Hemen died yesterday. And with him died a generation, an institution and a kind of life that I can never relive again. Hemen was important in ways that most of the people today do not even know. In his little shop in Deshapriyo Park, he quietly practiced a craft that was perhaps destined to die.

It was his suggestion that made me include an extra string on my instruments for better resonance. He carried with him the aura of the lost world of sage musicians and winter evenings.

His ear for music was a famous one, yes. The first time I went to his shop was when I threw a fit for a Sarod. I wanted to play the instrument when I was three years old (that was when I started going to my Guruji’s place). I was too young to even hold a Sarod, so Hemen made me a little one. It is probably lying in some corner of a house. Instruments need regular playing to mature. I know it has lost its voice by now. I played that one for five or six years, until it became too small for me. Still, my toy sarod, which did not even have ivory bridges, I remember its characteristic sound. It was what I will now call ‘chapa’. I smile when I remember the mock serious tone of that instrument. Not being a full sized one, it did not have the characteristic ‘gambhirjyo’ of a Sarod. But it was my first instrument. With whose touch I learnt sa re ga ma pa.

And now, old Hemen is no more. And that world is no more.

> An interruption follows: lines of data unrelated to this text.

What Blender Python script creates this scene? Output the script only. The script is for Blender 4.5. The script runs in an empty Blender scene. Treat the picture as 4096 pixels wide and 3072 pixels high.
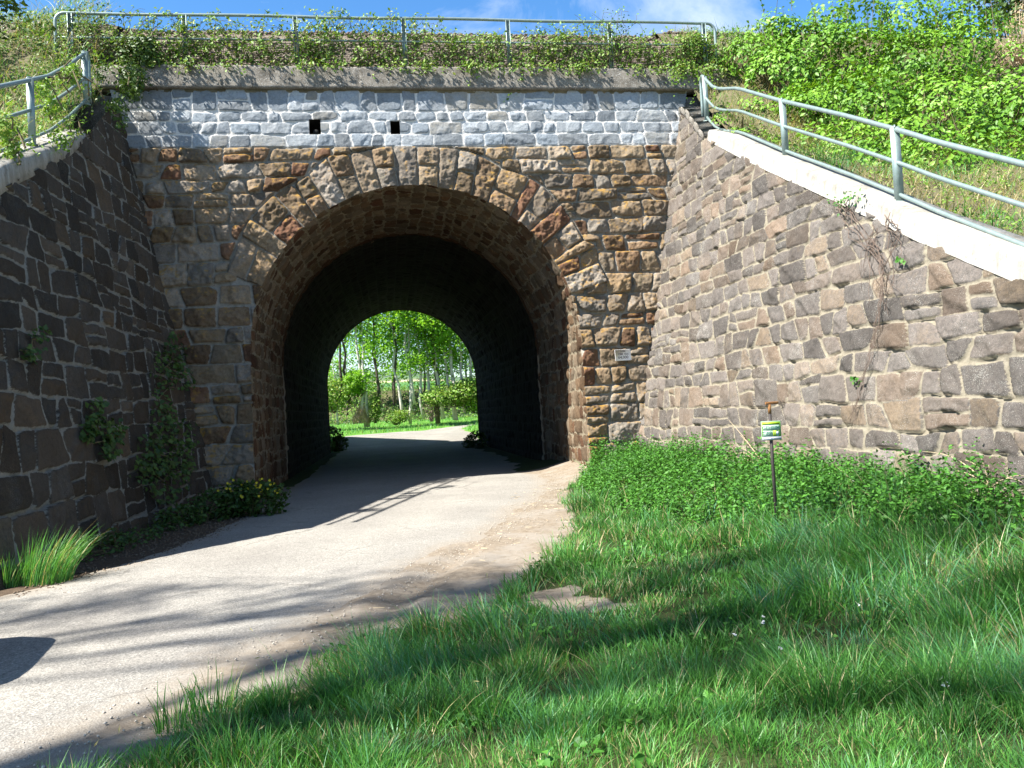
import bpy, math, random
import numpy as np
from mathutils import Matrix, Vector

# ------------------------------------------------------------------ camera, sky, sun, exposure
SC = bpy.context.scene
COL = SC.collection
F_PX, CX, CY = 3314.0, 2048.0, 1536.0
PSI, THETA, ROLL = 0.1507, 0.0316, 0.055
CAM = np.array([-0.8192, -18.69, 1.6])
SUN_A, SUN_B = 0.80, 0.27            # shadow shift (x, y) per metre of height

def axes():
    h = np.array([math.sin(PSI), math.cos(PSI), 0])
    fw = h*math.cos(THETA)+np.array([0, 0, math.sin(THETA)])
    r0 = np.array([math.cos(PSI), -math.sin(PSI), 0]); u0 = np.cross(r0, fw)
    return fw, r0*math.cos(ROLL)-u0*math.sin(ROLL), u0*math.cos(ROLL)+r0*math.sin(ROLL)
FW, RT, UP = axes()
cd = bpy.data.cameras.new("camera"); cam = bpy.data.objects.new("camera", cd); COL.objects.link(cam)
cam.matrix_world = Matrix(((RT[0], UP[0], -FW[0], CAM[0]), (RT[1], UP[1], -FW[1], CAM[1]),
                           (RT[2], UP[2], -FW[2], CAM[2]), (0, 0, 0, 1)))
cd.sensor_fit = 'HORIZONTAL'; cd.sensor_width = 36; cd.lens = F_PX/4096*36
cd.clip_start = 0.05; cd.clip_end = 4000
SC.camera = cam
SC.render.resolution_x = 1024; SC.render.resolution_y = 768
SC.view_settings.view_transform = 'Standard'; SC.view_settings.look = 'None'
SC.view_settings.exposure = 1.6; SC.view_settings.gamma = 1.0

to_sun = np.array([-SUN_A, -SUN_B, 1.0]); to_sun /= np.linalg.norm(to_sun)
sun_el = math.asin(to_sun[2]); sun_az = math.atan2(to_sun[0], to_sun[1])
W = bpy.data.worlds.new("World"); SC.world = W; W.use_nodes = True
nt = W.node_tree; nt.nodes.clear()
def N(tree, typ, **kw):
    n = tree.nodes.new(typ)
    for k, v in kw.items():
        if k in n.inputs.keys(): n.inputs[k].default_value = v
        else: setattr(n, k, v)
    return n
sky = N(nt, 'ShaderNodeTexSky'); sky.sky_type = 'NISHITA'; sky.sun_disc = False
sky.sun_elevation = sun_el; sky.sun_rotation = sun_az; sky.air_density = 1.0; sky.dust_density = 0.3; sky.ozone_density = 3.0
hs = N(nt, 'ShaderNodeHueSaturation'); hs.inputs['Saturation'].default_value = 1.25; hs.inputs['Value'].default_value = 1.0
nt.links.new(sky.outputs[0], hs.inputs['Color'])
tcw = N(nt, 'ShaderNodeTexCoord'); mpw = N(nt, 'ShaderNodeMapping'); mpw.inputs['Scale'].default_value = (2.2, 3.5, 8.0)
mpw.inputs['Rotation'].default_value = (0, 0.35, 0.2)
nt.links.new(tcw.outputs['Generated'], mpw.inputs[0])
nzw = N(nt, 'ShaderNodeTexNoise', Scale=1.7, Detail=9.0, Roughness=0.62, Distortion=0.9); nt.links.new(mpw.outputs[0], nzw.inputs['Vector'])
crw = N(nt, 'ShaderNodeValToRGB'); crw.color_ramp.elements[0].position = 0.47; crw.color_ramp.elements[1].position = 0.78
crw.color_ramp.elements[0].color = (0, 0, 0, 1); crw.color_ramp.elements[1].color = (0.6, 0.6, 0.6, 1)
nt.links.new(nzw.outputs[0], crw.inputs[0])
mxw = N(nt, 'ShaderNodeMixRGB'); mxw.inputs[2].default_value = (7.5, 8.0, 8.6, 1)
nt.links.new(crw.outputs[0], mxw.inputs[0])
sxw = N(nt, 'ShaderNodeSeparateXYZ'); nt.links.new(tcw.outputs['Generated'], sxw.inputs[0])
rzw = N(nt, 'ShaderNodeValToRGB'); ez = rzw.color_ramp.elements; ez[0].position = 0.0; ez[0].color = (1.1,)*3+(1,); ez[1].position = 1.0; ez[1].color = (0.6,)*3+(1,)
for p_, v_ in ((0.22, 1.7), (0.45, 1.5), (0.65, 0.8)): e_ = ez.new(p_); e_.color = (v_, v_, v_, 1)
nt.links.new(sxw.outputs[2], rzw.inputs[0])
mzw = N(nt, 'ShaderNodeMixRGB'); mzw.blend_type = 'MULTIPLY'; mzw.inputs[0].default_value = 1.0; nt.links.new(hs.outputs[0], mzw.inputs[1]); nt.links.new(rzw.outputs[0], mzw.inputs[2])
nt.links.new(mzw.outputs[0], mxw.inputs[1])
bgw = N(nt, 'ShaderNodeBackground', Strength=0.06); nt.links.new(mxw.outputs[0], bgw.inputs[0])
ow = N(nt, 'ShaderNodeOutputWorld'); nt.links.new(bgw.outputs[0], ow.inputs[0])
sl = bpy.data.lights.new("sun", 'SUN'); sl.energy = 5.0; sl.angle = math.radians(0.53); sl.color = (1.0, 0.95, 0.87)
so = bpy.data.objects.new("sun", sl); COL.objects.link(so)
so.rotation_mode = 'QUATERNION'; so.rotation_quaternion = Vector(-to_sun).to_track_quat('-Z', 'Y'); so.location = (-30, -20, 40)

# ------------------------------------------------------------------ helpers
RNG = np.random.default_rng(11)
def rs(seed): return np.random.default_rng(seed)

def ray(u, v): return FW+RT*(u-CX)/F_PX-UP*(v-CY)/F_PX
def on_plane(u, v, p0, n):
    d = ray(u, v); n = np.asarray(n, float); t = ((np.asarray(p0, float)-CAM)@n)/(n@d); return CAM+d*t
def project(P):
    d = np.asarray(P, float)-CAM; z = d@FW
    return CX+F_PX*(d@RT)/z, CY-F_PX*(d@UP)/z, z

def hash2(ix, iy, seed):
    h = (ix.astype(np.int64)*374761393+iy.astype(np.int64)*668265263+seed*1274126177) & 0xffffffff
    h = ((h ^ (h >> 13))*1274126177) & 0xffffffff
    h = (h ^ (h >> 16)) & 0xffffffff
    return h/4294967295.0
def noise(x, y, seed=0):
    x = np.asarray(x, float); y = np.asarray(y, float)
    ix = np.floor(x); iy = np.floor(y); fx = x-ix; fy = y-iy
    fx = fx*fx*(3-2*fx); fy = fy*fy*(3-2*fy)
    a = hash2(ix, iy, seed); b = hash2(ix+1, iy, seed); c = hash2(ix, iy+1, seed); d = hash2(ix+1, iy+1, seed)
    return (a+(b-a)*fx)*(1-fy)+(c+(d-c)*fx)*fy
def fbm(x, y, seed=0, o=4):
    s = 0; a = 0.5; t = 0
    for i in range(o):
        s = s+a*noise(x*2**i, y*2**i, seed+i*7); t += a; a *= 0.5
    return s/t
def sstep(a, b, x):
    t = np.clip((np.asarray(x, float)-a)/(b-a), 0, 1); return t*t*(3-2*t)

def mesh_np(name, V, F, mat, parent=None, smooth=False, attr=None, loc=None):
    """V (n,3); F list of (k,m) int arrays with m = 3 or 4; attr {name: (n,4)}."""
    V = np.ascontiguousarray(V, dtype=np.float32)
    if not isinstance(F, (list, tuple)): F = [F]
    F = [np.asarray(f, dtype=np.int32) for f in F if len(f)]
    me = bpy.data.meshes.new(name)
    nl = sum(f.size for f in F); nf = sum(len(f) for f in F)
    me.vertices.add(len(V)); me.loops.add(nl); me.polygons.add(nf)
    me.vertices.foreach_set('co', V.ravel())
    me.loops.foreach_set('vertex_index', np.concatenate([f.ravel() for f in F]))
    tot = np.concatenate([np.full(len(f), f.shape[1], np.int32) for f in F])
    st = np.concatenate([[0], np.cumsum(tot)[:-1]]).astype(np.int32)
    me.polygons.foreach_set('loop_start', st); me.polygons.foreach_set('loop_total', tot)
    if smooth: me.polygons.foreach_set('use_smooth', np.ones(nf, bool))
    if attr:
        for k, a in attr.items():
            at = me.attributes.new(k, 'FLOAT_COLOR', 'POINT')
            at.data.foreach_set('color', np.ascontiguousarray(a, dtype=np.float32).ravel())
    me.update(calc_edges=True)
    if mat: me.materials.append(mat)
    ob = bpy.data.objects.new(name, me); COL.objects.link(ob)
    if parent is not None: ob.parent = parent
    if loc is not None: ob.location = loc
    return ob

def tag(o, label=None, cat=None, group=None, kind=None):
    if label: o['label'] = label
    if cat: o['category'] = cat
    if group: o['group'] = group
    if kind: o['kind'] = kind
    return o
def thing(name, label, cat, loc=(0, 0, 0), rot=(0, 0, 0), group=None):
    o = bpy.data.objects.new(name, None); COL.objects.link(o); o.location = loc; o.rotation_euler = rot
    o.empty_display_size = 0.2
    return tag(o, label, cat, group)

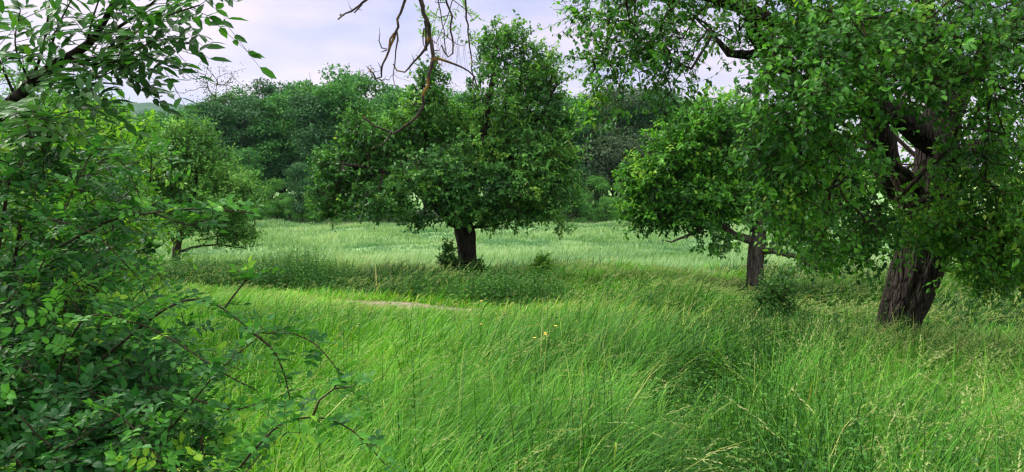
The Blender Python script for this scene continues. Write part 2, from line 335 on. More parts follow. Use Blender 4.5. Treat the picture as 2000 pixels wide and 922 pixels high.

The only world to which I feel I belong. That old world where people play Sarod for hours. Where music and whiskey flow with the ease of a maestro's meend. Where life is a celebration of sorrow. Where music is instilled within the nerves of people and bricks of houses. Where the sun rises only to the strains of Bhairav. That world where we do not run. Where people understand, from within, the true meaning of ‘thehrav’. Where mindless speed is considered to be as immature as the anxious expenditure of the nouveau riche. My obscene, elitist, decadent world. My delicate, inebriated, exquisite world.

I languish in this unreal space instead. Marveling at my mediocrity. I split into two.

But Hemen is dead. Ali Akbar is dead. That world is dead. My past is dead.

And I have a lute of wood at a corner of my room that sings no more.